L’Arrivée des capybaras

L’Arrivée des capybaras
Alfredo Soderguit

Traduit (espagnol, Uruguay) par Michèle Moreau
Didier Jeunesse, 2020

« La volaille qui fait l’opinion »

Par Matthieu Freyheit

La littérature de jeunesse a beaucoup glosé sur ses fonctions et sur les valeurs qu’il fallait accorder à l’une d’entre elles, l’édification. Avec le déclin de la valeur-autorité, l’édification a fait l’objet d’une suspicion qui ne s’est pas encore tarie, loin s’en faut. Reste que nous sommes à géométrie variable : oui à l’édification, donc, lorsque celle-ci accompagne des sujets suffisamment consensuels pour ne pas être remis en question. Idéologie ?

L’affaire est ici délicate, car L’Arrivée des capybaras rappelle un contexte tendu par le retour de la problématique des frontières. Une famille de gros rongeurs inconnus de tous fait rupture dans le panorama quotidien d’un poulailler. La fable reprend les thèmes éculés du rejet de l’inconnu, de la résistance devant l’acceptation de l’altérité et du refus de partager son espace autant que ses profits. Partager ? Non. Discuter ? Non. Se mélanger ? Non. Jusqu’au jour où, bien sûr, ces autres peu rancuniers qu’incarnent les capybaras n’hésitent pas à secourir l’un de ceux qui les avaient pourtant rejetés. L’ensemble est tendre et graphiquement fort bien mené, l’auteur réalisant à partir d’une gamme chromatique restreinte une vraie spatialisation de la problématique (les vis-à-vis, en particulier, y sont très beaux).

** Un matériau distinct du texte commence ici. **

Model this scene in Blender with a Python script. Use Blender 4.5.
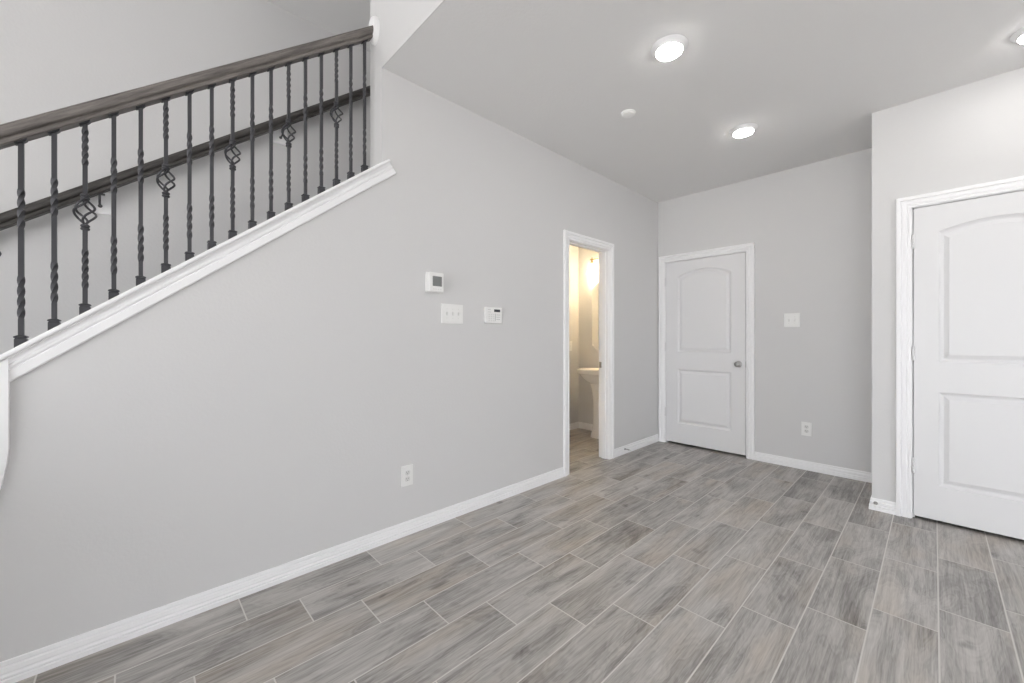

Réussi, donc, mais peu original dans le propos. La nuance y manque et la situation initiale schématise la vie des habitants du poulailler, dont l’attitude s’en trouve d’autant moins acceptable : « La vie n’était pas compliquée. Chacun faisait ce qu’il avait à faire. Il y avait à manger pour tout le monde. Et jamais rien à signaler. » On pourrait reprocher à l’album cette présentation caricaturale des sociétés d’abondance, souvent désignées comme incompétentes à l’accueil. Toutefois, les réponses que s’offrent le texte l’image permettent d’échapper en partie à la simplification. Ainsi le « jamais rien à signaler » est-il démenti par l’image d’une poule emportée par le fermier, juste avant l’arrivée des fameux capybaras : une façon de dire que l’événement n’est pas toujours où l’on croit, et que ce qui est rendu invisible par l’habitude trouve un dérivatif bien utile dans l’arrivée de l’inhabituel, aisément présenté comme faisant événement.

Un album esthétiquement très réussi, qui peut interroger par ailleurs sur ce que la littérature de jeunesse aime à penser et sur ce que nous aimons lui voir penser.